Yesterday I picked up my mother at the airport in Burbank. I haven’t seen her in a couple of years. She came to attend the retirement party of an old family friend. Noble Threewitt. He retired after 75 years of training thoroughbred racehorses. Today was his birthday. He turned ninety-six. I’ll talk more about that later, when I find the cable to download some photos from my camera.
In the meantime, I have something else. After the swanky affair, we came back to my house. I couldn’t put Mom to bed because I hadn’t put the sheets in the dryer. Yikes. What are we going to do for forty minutes? I would have spent the time writing – I have a heavy deadline on my book and could use every available minute between now and July. But that would have been rude. So, I pulled out a binder of old photos I’d collected from my grandmother’s house (dad’s side) when she died and my dad’s house after he died. What could be more fun than sending my mother down memory lane?…the yellow brick road she travelled before she dumped my dad (when I was twelve) for a guy way way lower on the food chain.
One thing that amazes me about my mother is that she remembers people. People she hasn’t seen or thought of in years. I can’t remember anyone. I looked at my kindergarten picture and only remembered one girl’s full name. And maybe another three by a first or last name. I put all the important pictures in front of her – all the images of the good times she had with my dad. The wedding pic, the honeymoon shot, kids, postcards she’d sent to me from their world travels…and then this photo. Which was taken at least two years before I was even born.
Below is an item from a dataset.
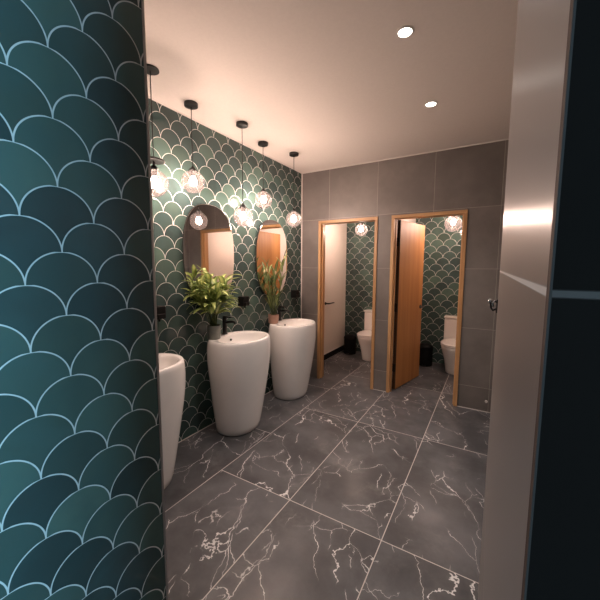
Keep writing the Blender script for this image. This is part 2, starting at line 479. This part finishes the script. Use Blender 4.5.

It’s a small 3×5 snapshot. I could barely see the people. But my mother just rattled off a bunch of names. And told me it was a gathering in California while my parents were down for the horse races (they had horses that ran in California, but lived in Canada).
Here’s who she remembered off the top of her head, corresponding to the numbers on the photo:
1. Lionel Conacher (1900-1954) – selected by sportswriters in 1950 as Canada’s all-round male athlete of the half-century.
2. Max Bell (died in ‘72) – Google him. He lived across the street from us. He owned the newspaper in Calgary (as well as a boatload of other things) and hosted all the dignitaries that came to town, including Robert Kennedy and Bing Crosby.
3. Victoria Horne (1911-2003) – wife of #4 and an actress.
4. Jack Oakie (1903-1978) – actor with over 100 IMDB credits. It was his house. Notice the pics of his famous friends on the wall? I love his IMDB personl quote: “The pictures I made were called the bread and butter pictures of the studio. They cost nothing and made millions, and supported the prestige productions that cost millions and made nothing.” And this trivia note: Working as a Wall Street clerk, he narrowly escaped death in 1920 after the Treasury Building was bombed by terrorists. Guess things really don’t change.
5. Rosemary Ripley – friend of my parents.
6. Joyce – My mother.
7. Isabelle McMahon – part of the stinking rich McMahon family. The pro football stadium in Calgary is named after them.
8. #11’s wife.
9. Agnes Bell – wife of #2.
10. Cecil Chesher – my dad.
11. Johnny Longden’s brother – Johnny Longden was a famous jockey who won the Triple Crown in 1943 and is the only man in history to win the Kentucky Derby as a rider and a trainer.
My mother had a good time. Seeing people she knew in the old days, both in person and in my photo collection. We woke up this morning and I took her back to the airport and off she went. Less than a 24 hour visit. That’s the way it goes.